Theory and methods toward an understanding of flow-induced crystallization of isotactic polypropylene

Open Access
Howard, Michael Patrick
Area of Honors:
Chemical Engineering
Bachelor of Science
Document Type:
Thesis Supervisors:
  • Scott Thomas Milner, Thesis Supervisor
  • Ali Borhan, Honors Advisor
  • crystallization
  • polypropylene
  • nucleation
  • shear flow
The flow-induced crystallization (FIC) of polyolefins is an important part of many industrial processes such as injection molding. Injection molding is used to make a variety of commercial products ranging from piping for chemical plants to everyday goods like water bottles and children’s toys.

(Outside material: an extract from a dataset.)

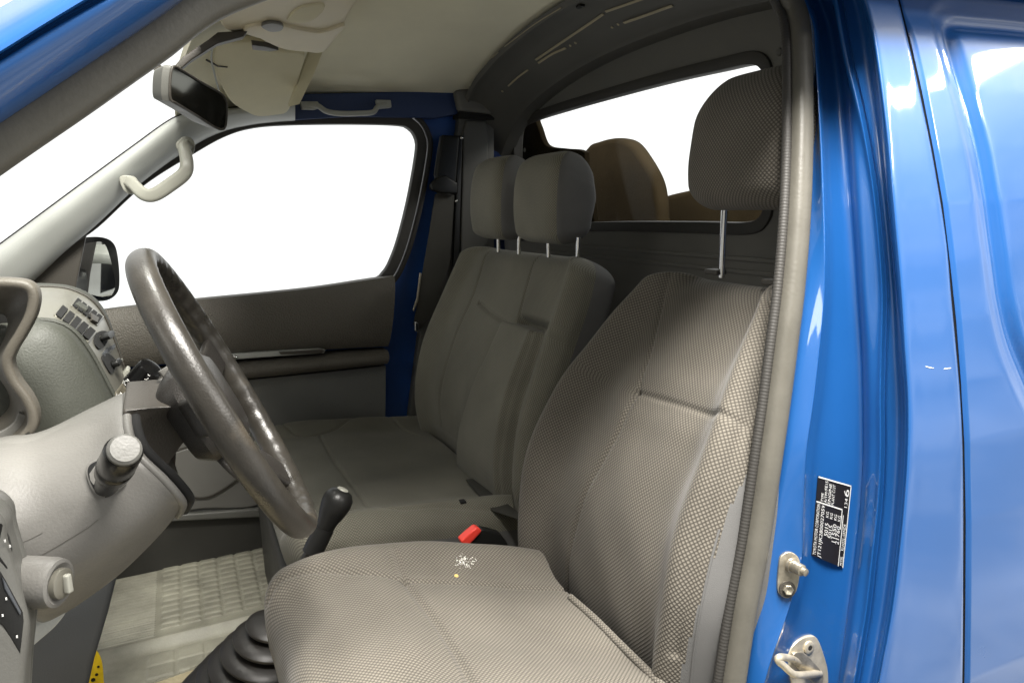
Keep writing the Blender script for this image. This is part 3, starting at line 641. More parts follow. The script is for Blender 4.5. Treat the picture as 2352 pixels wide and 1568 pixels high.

It is well-documented experimentally that FIC can accelerate the rate of crystallization for isotactic polypropylene by a factor of one hundred (changing the crystallization time scale from a matter of hours to seconds), and also greatly affects the material properties of the crystallized product. Yet, the underlying physics of FIC are poorly understood. Some hypothesize that FIC occurs because flow reduces the melt state entropy, and thus eases the transition from melt to crystal. In order to test this hypothesis, it is necessary to understand (1) how crystals form in commercial melts, and (2) how flow might affect the entropy of the melt. Here we present two important steps towards understanding this phenomenon: a model for quiescent crystal nucleation in commercial melts, and a method for simulating dilute polymer solutions in flow. Ultimately, these may be combined with data from melt rheology of entropy reduction due to flow to predict the effects of FIC in commercial processes.